Interviewers--after the first moment of excited importance--are not an interesting tribe, but one of them comes back to me with a whiff of fragrance, an American lady from the Middle West. A little old lady she was, with white curls and a Quaker bonnet, and romance in her heart. She brought a letter of introduction and asked if I would visit her in her Bloomsbury lodgings. I found her there at eleven in the morning with a dainty tea-tray before her; she must have spread it with her own hands; no Bloomsbury landlady was capable of it. She had heard, she said, that we English ladies liked to drink a cup of tea at eleven. She must have heard it below stairs. And then began the interview. She had been told that I was a great authority on Greek vases, would I give her my idea on “their place in modern education”. I began to stumble out a few platitudes. She interrupted me with, “You’ll excuse me, Miss Harrison, but you’re dropping pearls and diamonds from your mouth, and I must get out my pencil and notebook.” Then, then at last, out came the romance; she herself was a “school teacher”; she had saved up her money to come to Europe, not to see Europe but to--write a book on Greek Art! Of Greek and Greek Art she knew nothing, but, pencil in hand, she was travelling round to the museums of Europe to learn, and then, O joy! to write: the gallantry and the innocence of it! I don’t know if that strangely compounded book ever saw the light. It may be death found her before she reached her Happy Isles, but she had the spirit of Ulysses. Before she left she asked, “Did I know Mr. Andrew Lang?” She had a letter to him. “But”, she said sadly, “my mind misgives me, Miss Harrison, that Mr. Andrew Lang is not an earnest seeker after truth.”

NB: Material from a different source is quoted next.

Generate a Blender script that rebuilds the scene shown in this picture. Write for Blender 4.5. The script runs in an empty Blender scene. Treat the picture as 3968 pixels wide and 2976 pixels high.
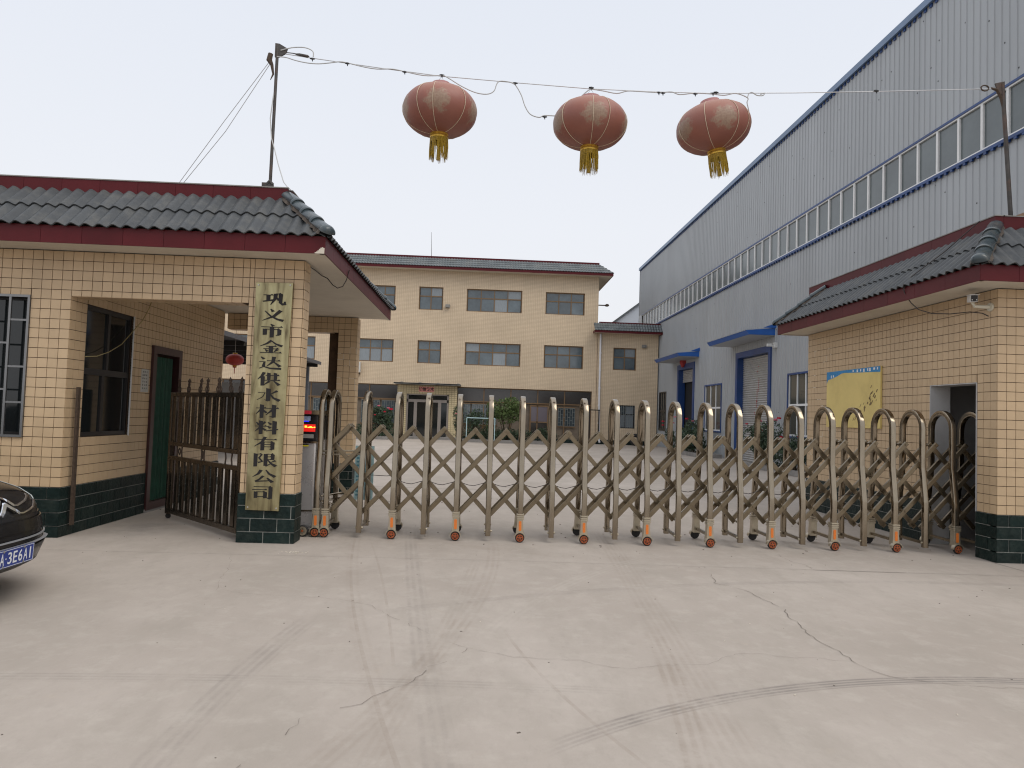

And that reminds me of my first meeting with “Andrew of the brindled hair”, at a dinner-party. Our hostess brought him up to me and, with a misguided desire to be pleasant, said, “You know Miss Harrison, and I am sure you have read her delightful books.” “Don’t know Miss Harrison,” muttered Andrew, “never read her delightful books, don’t want to,” etc. (Oh, Andrew, and you had reviewed those “delightful books” not too delightedly!) “Come, Mr. Lang,” I said, “we’re both hungry, and I promise not to say a single word to you. Be a man.” Alas! I broke my word. It was an enchanting dinner.